Editors’ note: “Reflections on the revolution: a symposium” examines the causes, conduct, and consequences of the American Revolution as well as the enduring pertinence of the United States’ founding ideals. Other participants include Myron Magnet, Dominic Green, Victor Davis Hanson, Wilfred M. McClay, Andrew Roberts & James Piereson.
Spoken or unspoken, all the essays on America’s semiquincentennial that follow in this special symposium conjure with the defining question of our political dispensation. The question was articulated for the ages by Alexander Hamilton in the very first of The Federalist Papers. “It has been frequently remarked,” Hamilton noted,
that it seems to have been reserved to the people of this country . . . to decide the important question, whether societies of men are really capable or not of establishing good government from reflection and choice, or whether they are forever destined to depend for their political constitutions on accident and force.
A quarter of a millennium on, that question has lost none of its pertinence. Which is to say that, astonishingly successful though the United States has been, the question that Hamilton posed was not decided once and for all with our founding documents, the Declaration of Independence in 1776 and the Constitution, the virtues of which Hamilton and his Federalist coauthors James Madison and John Jay argued for in 1787–88. On the contrary, the great contest between choice and reflection, on the one hand, and accident and force, on the other, is never definitively settled.

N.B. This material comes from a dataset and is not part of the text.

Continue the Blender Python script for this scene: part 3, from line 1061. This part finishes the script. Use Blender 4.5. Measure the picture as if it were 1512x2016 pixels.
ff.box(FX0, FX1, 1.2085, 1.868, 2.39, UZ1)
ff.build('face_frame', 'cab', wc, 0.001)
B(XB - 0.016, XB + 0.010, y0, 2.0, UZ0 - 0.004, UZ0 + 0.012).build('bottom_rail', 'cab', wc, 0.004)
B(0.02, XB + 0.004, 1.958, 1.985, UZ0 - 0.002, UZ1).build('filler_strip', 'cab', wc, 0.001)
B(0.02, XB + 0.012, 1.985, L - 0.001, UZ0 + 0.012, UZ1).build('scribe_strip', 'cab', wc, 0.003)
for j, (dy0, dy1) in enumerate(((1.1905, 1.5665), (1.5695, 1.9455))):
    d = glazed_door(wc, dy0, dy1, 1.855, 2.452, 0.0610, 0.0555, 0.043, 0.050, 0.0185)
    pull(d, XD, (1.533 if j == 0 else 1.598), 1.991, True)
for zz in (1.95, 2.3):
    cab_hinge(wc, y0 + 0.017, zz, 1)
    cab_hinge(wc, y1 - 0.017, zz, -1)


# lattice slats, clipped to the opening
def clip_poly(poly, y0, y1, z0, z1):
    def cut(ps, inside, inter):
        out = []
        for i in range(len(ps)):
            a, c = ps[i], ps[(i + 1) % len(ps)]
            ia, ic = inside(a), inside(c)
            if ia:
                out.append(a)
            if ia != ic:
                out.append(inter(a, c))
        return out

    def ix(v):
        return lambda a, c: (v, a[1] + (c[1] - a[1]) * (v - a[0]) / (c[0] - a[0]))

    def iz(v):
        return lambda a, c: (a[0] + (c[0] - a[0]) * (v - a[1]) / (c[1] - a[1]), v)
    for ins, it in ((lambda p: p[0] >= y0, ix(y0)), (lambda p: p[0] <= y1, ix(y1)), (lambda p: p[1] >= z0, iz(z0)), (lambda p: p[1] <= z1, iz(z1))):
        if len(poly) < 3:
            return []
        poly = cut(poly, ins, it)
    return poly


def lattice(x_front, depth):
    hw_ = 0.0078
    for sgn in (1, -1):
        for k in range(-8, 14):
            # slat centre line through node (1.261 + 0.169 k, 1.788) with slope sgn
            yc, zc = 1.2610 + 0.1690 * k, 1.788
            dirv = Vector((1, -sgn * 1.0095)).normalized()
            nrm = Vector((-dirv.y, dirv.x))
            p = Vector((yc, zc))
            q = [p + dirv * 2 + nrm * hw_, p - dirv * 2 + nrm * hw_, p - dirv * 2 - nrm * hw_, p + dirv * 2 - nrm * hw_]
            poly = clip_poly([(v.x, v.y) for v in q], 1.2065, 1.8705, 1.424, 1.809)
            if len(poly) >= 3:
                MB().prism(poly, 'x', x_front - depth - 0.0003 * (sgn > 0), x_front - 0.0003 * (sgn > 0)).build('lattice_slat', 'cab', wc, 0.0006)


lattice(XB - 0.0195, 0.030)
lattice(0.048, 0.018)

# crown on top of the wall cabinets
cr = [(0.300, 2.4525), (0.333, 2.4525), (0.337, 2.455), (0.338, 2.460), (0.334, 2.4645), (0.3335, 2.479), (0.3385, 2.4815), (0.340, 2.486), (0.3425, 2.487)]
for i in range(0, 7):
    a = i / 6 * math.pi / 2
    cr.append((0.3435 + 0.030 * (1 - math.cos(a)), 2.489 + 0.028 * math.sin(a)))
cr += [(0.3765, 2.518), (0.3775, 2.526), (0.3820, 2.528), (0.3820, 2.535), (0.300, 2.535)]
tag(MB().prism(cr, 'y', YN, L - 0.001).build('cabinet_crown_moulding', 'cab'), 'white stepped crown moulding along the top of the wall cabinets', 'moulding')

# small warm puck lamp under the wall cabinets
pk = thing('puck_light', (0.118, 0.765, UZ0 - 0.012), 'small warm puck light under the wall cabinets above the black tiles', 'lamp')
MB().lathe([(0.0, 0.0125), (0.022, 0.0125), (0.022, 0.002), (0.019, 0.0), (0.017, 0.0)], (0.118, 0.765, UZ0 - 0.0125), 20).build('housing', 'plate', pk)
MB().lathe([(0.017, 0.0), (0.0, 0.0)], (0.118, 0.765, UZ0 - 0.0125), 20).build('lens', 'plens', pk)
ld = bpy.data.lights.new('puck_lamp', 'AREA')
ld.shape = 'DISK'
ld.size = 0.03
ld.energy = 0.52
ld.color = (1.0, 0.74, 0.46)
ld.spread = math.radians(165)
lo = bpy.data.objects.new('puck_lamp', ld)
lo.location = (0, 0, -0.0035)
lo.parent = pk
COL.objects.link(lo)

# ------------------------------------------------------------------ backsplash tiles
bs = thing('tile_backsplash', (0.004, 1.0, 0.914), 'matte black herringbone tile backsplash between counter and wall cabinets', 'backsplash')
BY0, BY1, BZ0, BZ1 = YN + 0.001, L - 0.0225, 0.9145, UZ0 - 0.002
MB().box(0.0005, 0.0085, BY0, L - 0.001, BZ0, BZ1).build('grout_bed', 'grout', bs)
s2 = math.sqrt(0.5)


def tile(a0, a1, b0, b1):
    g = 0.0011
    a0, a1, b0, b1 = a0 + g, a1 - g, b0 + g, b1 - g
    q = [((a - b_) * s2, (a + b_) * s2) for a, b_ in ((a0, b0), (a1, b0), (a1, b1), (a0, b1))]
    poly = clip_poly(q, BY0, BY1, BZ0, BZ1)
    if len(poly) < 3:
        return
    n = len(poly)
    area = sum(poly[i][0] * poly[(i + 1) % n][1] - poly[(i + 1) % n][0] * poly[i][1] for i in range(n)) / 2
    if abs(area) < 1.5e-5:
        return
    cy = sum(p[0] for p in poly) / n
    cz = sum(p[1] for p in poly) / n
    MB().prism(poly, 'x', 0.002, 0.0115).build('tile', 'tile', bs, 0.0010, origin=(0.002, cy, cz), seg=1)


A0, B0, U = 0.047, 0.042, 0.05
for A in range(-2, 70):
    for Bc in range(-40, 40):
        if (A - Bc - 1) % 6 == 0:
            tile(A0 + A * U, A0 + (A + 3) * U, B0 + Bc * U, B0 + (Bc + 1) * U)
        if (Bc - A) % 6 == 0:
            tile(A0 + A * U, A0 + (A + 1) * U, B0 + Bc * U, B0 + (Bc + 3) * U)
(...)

Why? Because, as Madison said about the causes of “faction,” it is a contest that is “sown in the nature of man.” Indeed, the antiphony between force and reflection is inextricably intertwined with the reality of faction. Among other things, this implies that it is not given to human nature to enjoy permanent victories. Every triumph is provisional, every achievement tentative. This is part of what Ronald Reagan meant when he observed, in 1967, that
Freedom is a fragile thing and it’s never more than one generation away from extinction. It is not ours by way of inheritance; it must be fought for and defended constantly by each generation.